**Set problem:** Quote the listing below in full and exactly as written, but omit every picture.

-- start of Supplied data --

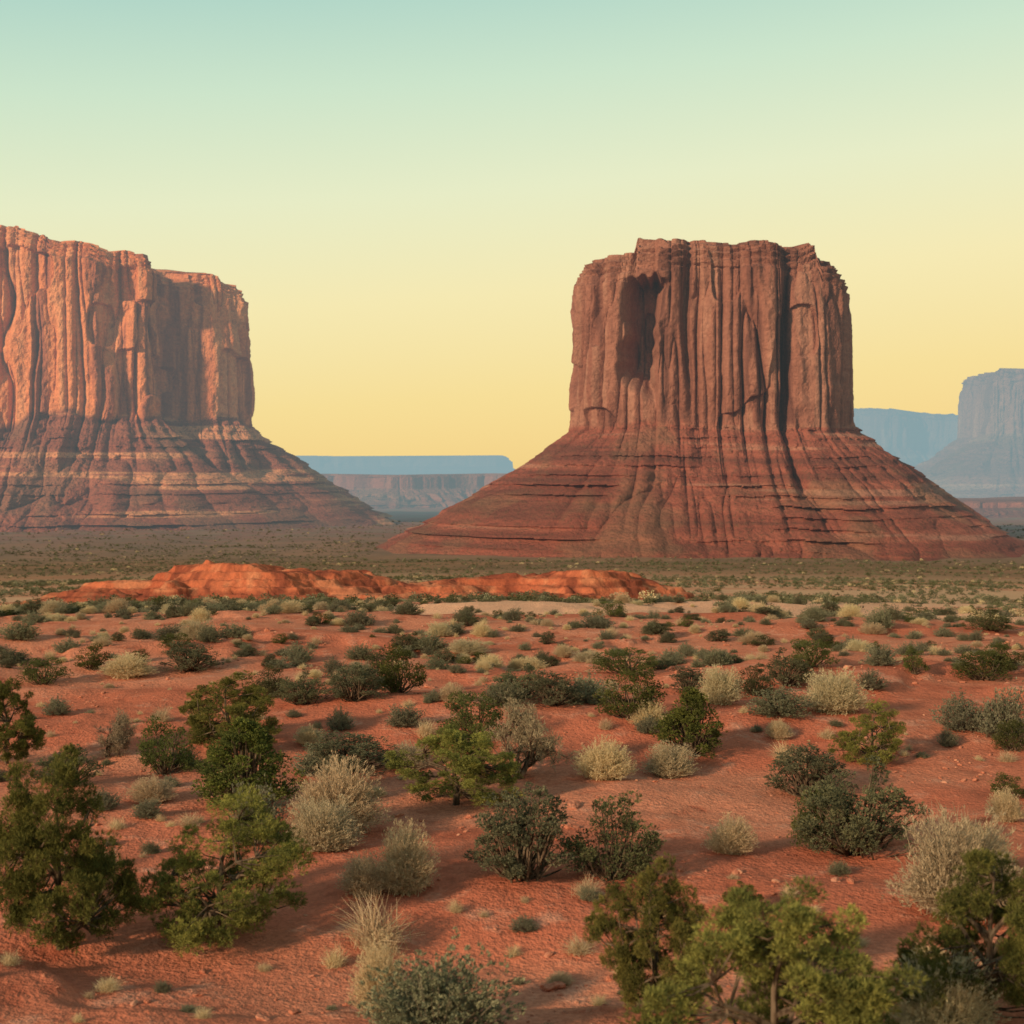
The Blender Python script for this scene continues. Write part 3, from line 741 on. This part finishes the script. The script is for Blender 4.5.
w = bpy.data.worlds.new('World'); scene.world = w; w.use_nodes = True
t = w.node_tree; t.nodes.clear()
out = t.nodes.new('ShaderNodeOutputWorld')
sky = t.nodes.new('ShaderNodeTexSky'); sky.sky_type = 'NISHITA'; sky.sun_disc = False
sky.sun_elevation = el; sky.sun_rotation = math.atan2(S.x, S.y)
b1 = t.nodes.new('ShaderNodeBackground'); b1.inputs[1].default_value = 0.08; t.links.new(sky.outputs[0], b1.inputs[0])
tc = t.nodes.new('ShaderNodeTexCoord'); sx = t.nodes.new('ShaderNodeSeparateXYZ'); t.links.new(tc.outputs['Generated'], sx.inputs[0])
ma = t.nodes.new('ShaderNodeMath'); ma.operation = 'MULTIPLY_ADD'; t.links.new(sx.outputs['X'], ma.inputs[0]); ma.inputs[1].default_value = -0.07
t.links.new(sx.outputs['Z'], ma.inputs[2])
cr = t.nodes.new('ShaderNodeValToRGB'); t.links.new(ma.outputs[0], cr.inputs[0])
stops = [(0.0, (0.98, 0.68, 0.25)), (0.06, (1.0, 0.77, 0.31)), (0.13, (1.0, 0.87, 0.45)), (0.20, (0.88, 0.91, 0.59)), (0.27, (0.67, 0.85, 0.63)),
         (0.345, (0.43, 0.70, 0.61)), (0.6, (0.29, 0.42, 0.41)), (1.0, (0.22, 0.30, 0.33))]
e = cr.color_ramp.elements
e[0].position = stops[0][0]; e[0].color = (*stops[0][1], 1); e[1].position = 1.0; e[1].color = (*stops[-1][1], 1)
for p, c in stops[1:-1]:
    q = e.new(p); q.color = (*c, 1)
b2 = t.nodes.new('ShaderNodeBackground'); b2.inputs[1].default_value = 1.0; t.links.new(cr.outputs[0], b2.inputs[0])
mx = t.nodes.new('ShaderNodeMixShader'); mx.inputs[0].default_value = 0.88
t.links.new(b1.outputs[0], mx.inputs[1]); t.links.new(b2.outputs[0], mx.inputs[2]); t.links.new(mx.outputs[0], out.inputs[0])

# ------------------------------------------------------------------ camera
cam = bpy.data.cameras.new('camera'); cam.lens = 50; cam.sensor_width = 36; cam.clip_end = 120000; cam.clip_start = 0.3
co = bpy.data.objects.new('camera', cam); scene.collection.objects.link(co)
co.location = (0, 0, CAMZ); co.rotation_euler = (math.radians(90)-math.atan(32/F), 0, 0)
cam.dof.use_dof = True; cam.dof.focus_distance = 42; cam.dof.aperture_fstop = 1.8
scene.camera = co
scene.view_settings.view_transform = 'Standard'
scene.view_settings.look = 'None'; scene.view_settings.exposure = 0
print('objects', len(scene.objects))
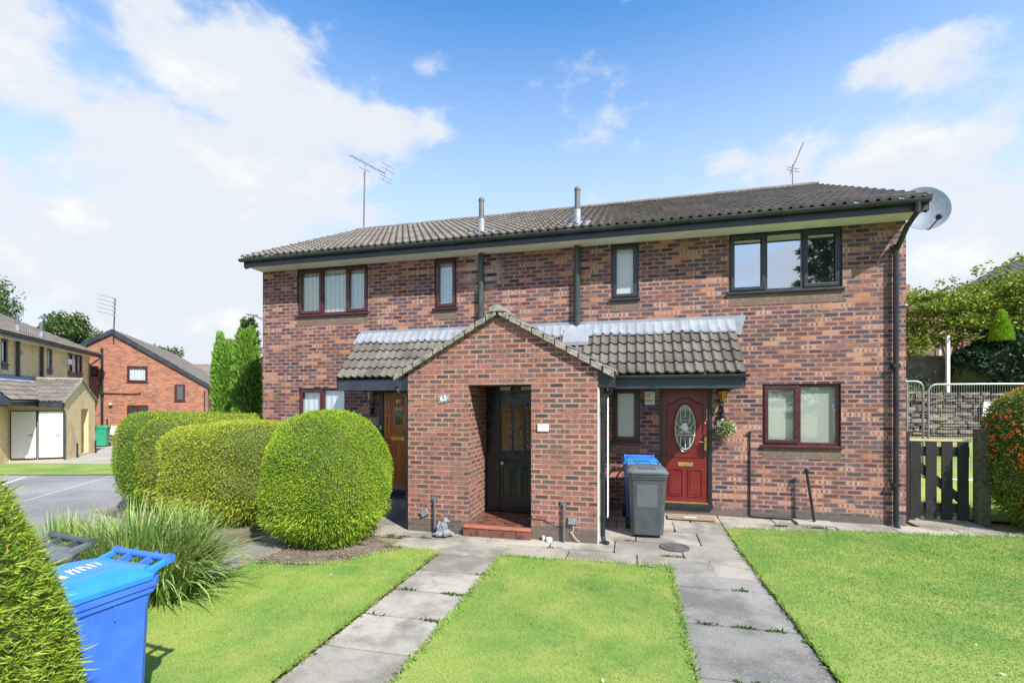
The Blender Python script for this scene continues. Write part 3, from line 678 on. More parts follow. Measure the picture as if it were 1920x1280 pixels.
# grey pipes, boxes on the porch front
yp = -1.96
for xx, zt in ((-1.124, .53), (.90, .56)):
    q = MB(); q.tube([(xx, yp + .01, zt), (xx, yp - .04, zt), (xx, yp - .045, zt - .03), (xx, yp - .045, .01)], .017, 8); q.box(xx - .05, xx + .03, yp - .03, yp - .002, zt - .03, zt + .03)
    on_house(q, 'overflow_pipe', 'grey_pipe')
for xx, zz, r_ in ((-1.305, .30, .5), (1.02, .31, -.02)):
    q = MB().box(-.065, .065, -.035, 0, -.045, .045); o = on_house(q, 'junction_box', 'steel', bevel=.006); o.location = (xx, yp - .002, zz); o.rotation_euler = (0, -r_, 0)
q = MB(); pts = []
for i in range(26):
    t_ = i / 25; pts.append((1.02 - .05 + .13 * t_ + .04 * math.sin(9 * t_), yp - .012 - .03 * t_, .26 - .25 * t_ + .03 * math.sin(14 * t_)))
q.tube(pts, .004, 5); on_house(q, 'loose_cable', 'ivory')
on_house(MB().tube([(.35, yp - .006, .31), (.62, yp - .006, .30), (.78, yp - .006, .22), (1.0, yp - .006, .215)], .006, 5), 'cable', 'black')
# white corner mortar line on the right pier
on_house(MB().box(1.381, 1.392, yp - .004, yp - .001, .0, 2.25), 'corner_strip', 'white')

# red front door (right)
dx0, dx1 = 2.345, 3.228
q = MB()
for a, b, c, e in ((dx0, dx0 + .062, .25, 2.34), (dx1 - .062, dx1, .25, 2.34), (dx0 + .062, dx1 - .062, 2.275, 2.34)): q.box(a, b, .0, .07, c, e)
q.box(dx0 - .01, dx1 + .01, -.05, .06, .18, .248)
rd = on_house(q, 'front_door', 'black', bevel=.004)
rd['label'] = 'red panelled door with oval leaded glass'
a, b = dx0 + .064, dx1 - .064; yl = .025
MB().box(a, b, yl, yl + .045, .262, 2.272).build('door_leaf', MT['red_door'], rd)
MB().box(a, b, yl - .03, yl, .252, .275).build('threshold', MT['gold'], rd)
q = MB(); xm = (a + b) / 2; hw = (b - a) / 2 - .075
arch = [(xm - hw, 1.07), (xm - hw, 2.0)]
for i in range(13):
    u = -1 + 2 * i / 12; arch.append((xm + u * hw * .86, 2.005 + .115 * max(0, math.cos(u * PI / 2)) ** 1.5))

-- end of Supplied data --

**Solution to the exercise:**
The Blender Python script for this scene continues. Write part 3, from line 741 on. This part finishes the script. The script is for Blender 4.5.
w = bpy.data.worlds.new('World'); scene.world = w; w.use_nodes = True
t = w.node_tree; t.nodes.clear()
out = t.nodes.new('ShaderNodeOutputWorld')
sky = t.nodes.new('ShaderNodeTexSky'); sky.sky_type = 'NISHITA'; sky.sun_disc = False
sky.sun_elevation = el; sky.sun_rotation = math.atan2(S.x, S.y)
b1 = t.nodes.new('ShaderNodeBackground'); b1.inputs[1].default_value = 0.08; t.links.new(sky.outputs[0], b1.inputs[0])
tc = t.nodes.new('ShaderNodeTexCoord'); sx = t.nodes.new('ShaderNodeSeparateXYZ'); t.links.new(tc.outputs['Generated'], sx.inputs[0])
ma = t.nodes.new('ShaderNodeMath'); ma.operation = 'MULTIPLY_ADD'; t.links.new(sx.outputs['X'], ma.inputs[0]); ma.inputs[1].default_value = -0.07
t.links.new(sx.outputs['Z'], ma.inputs[2])
cr = t.nodes.new('ShaderNodeValToRGB'); t.links.new(ma.outputs[0], cr.inputs[0])
stops = [(0.0, (0.98, 0.68, 0.25)), (0.06, (1.0, 0.77, 0.31)), (0.13, (1.0, 0.87, 0.45)), (0.20, (0.88, 0.91, 0.59)), (0.27, (0.67, 0.85, 0.63)),
         (0.345, (0.43, 0.70, 0.61)), (0.6, (0.29, 0.42, 0.41)), (1.0, (0.22, 0.30, 0.33))]
e = cr.color_ramp.elements
e[0].position = stops[0][0]; e[0].color = (*stops[0][1], 1); e[1].position = 1.0; e[1].color = (*stops[-1][1], 1)
for p, c in stops[1:-1]:
    q = e.new(p); q.color = (*c, 1)
b2 = t.nodes.new('ShaderNodeBackground'); b2.inputs[1].default_value = 1.0; t.links.new(cr.outputs[0], b2.inputs[0])
mx = t.nodes.new('ShaderNodeMixShader'); mx.inputs[0].default_value = 0.88
t.links.new(b1.outputs[0], mx.inputs[1]); t.links.new(b2.outputs[0], mx.inputs[2]); t.links.new(mx.outputs[0], out.inputs[0])

# ------------------------------------------------------------------ camera
cam = bpy.data.cameras.new('camera'); cam.lens = 50; cam.sensor_width = 36; cam.clip_end = 120000; cam.clip_start = 0.3
co = bpy.data.objects.new('camera', cam); scene.collection.objects.link(co)
co.location = (0, 0, CAMZ); co.rotation_euler = (math.radians(90)-math.atan(32/F), 0, 0)
cam.dof.use_dof = True; cam.dof.focus_distance = 42; cam.dof.aperture_fstop = 1.8
scene.camera = co
scene.view_settings.view_transform = 'Standard'
scene.view_settings.look = 'None'; scene.view_settings.exposure = 0
print('objects', len(scene.objects))
The Blender Python script for this scene continues. Write part 3, from line 678 on. More parts follow. Measure the picture as if it were 1920x1280 pixels.
# grey pipes, boxes on the porch front
yp = -1.96
for xx, zt in ((-1.124, .53), (.90, .56)):
    q = MB(); q.tube([(xx, yp + .01, zt), (xx, yp - .04, zt), (xx, yp - .045, zt - .03), (xx, yp - .045, .01)], .017, 8); q.box(xx - .05, xx + .03, yp - .03, yp - .002, zt - .03, zt + .03)
    on_house(q, 'overflow_pipe', 'grey_pipe')
for xx, zz, r_ in ((-1.305, .30, .5), (1.02, .31, -.02)):
    q = MB().box(-.065, .065, -.035, 0, -.045, .045); o = on_house(q, 'junction_box', 'steel', bevel=.006); o.location = (xx, yp - .002, zz); o.rotation_euler = (0, -r_, 0)
q = MB(); pts = []
for i in range(26):
    t_ = i / 25; pts.append((1.02 - .05 + .13 * t_ + .04 * math.sin(9 * t_), yp - .012 - .03 * t_, .26 - .25 * t_ + .03 * math.sin(14 * t_)))
q.tube(pts, .004, 5); on_house(q, 'loose_cable', 'ivory')
on_house(MB().tube([(.35, yp - .006, .31), (.62, yp - .006, .30), (.78, yp - .006, .22), (1.0, yp - .006, .215)], .006, 5), 'cable', 'black')
# white corner mortar line on the right pier
on_house(MB().box(1.381, 1.392, yp - .004, yp - .001, .0, 2.25), 'corner_strip', 'white')

# red front door (right)
dx0, dx1 = 2.345, 3.228
q = MB()
for a, b, c, e in ((dx0, dx0 + .062, .25, 2.34), (dx1 - .062, dx1, .25, 2.34), (dx0 + .062, dx1 - .062, 2.275, 2.34)): q.box(a, b, .0, .07, c, e)
q.box(dx0 - .01, dx1 + .01, -.05, .06, .18, .248)
rd = on_house(q, 'front_door', 'black', bevel=.004)
rd['label'] = 'red panelled door with oval leaded glass'
a, b = dx0 + .064, dx1 - .064; yl = .025
MB().box(a, b, yl, yl + .045, .262, 2.272).build('door_leaf', MT['red_door'], rd)
MB().box(a, b, yl - .03, yl, .252, .275).build('threshold', MT['gold'], rd)
q = MB(); xm = (a + b) / 2; hw = (b - a) / 2 - .075
arch = [(xm - hw, 1.07), (xm - hw, 2.0)]
for i in range(13):
    u = -1 + 2 * i / 12; arch.append((xm + u * hw * .86, 2.005 + .115 * max(0, math.cos(u * PI / 2)) ** 1.5))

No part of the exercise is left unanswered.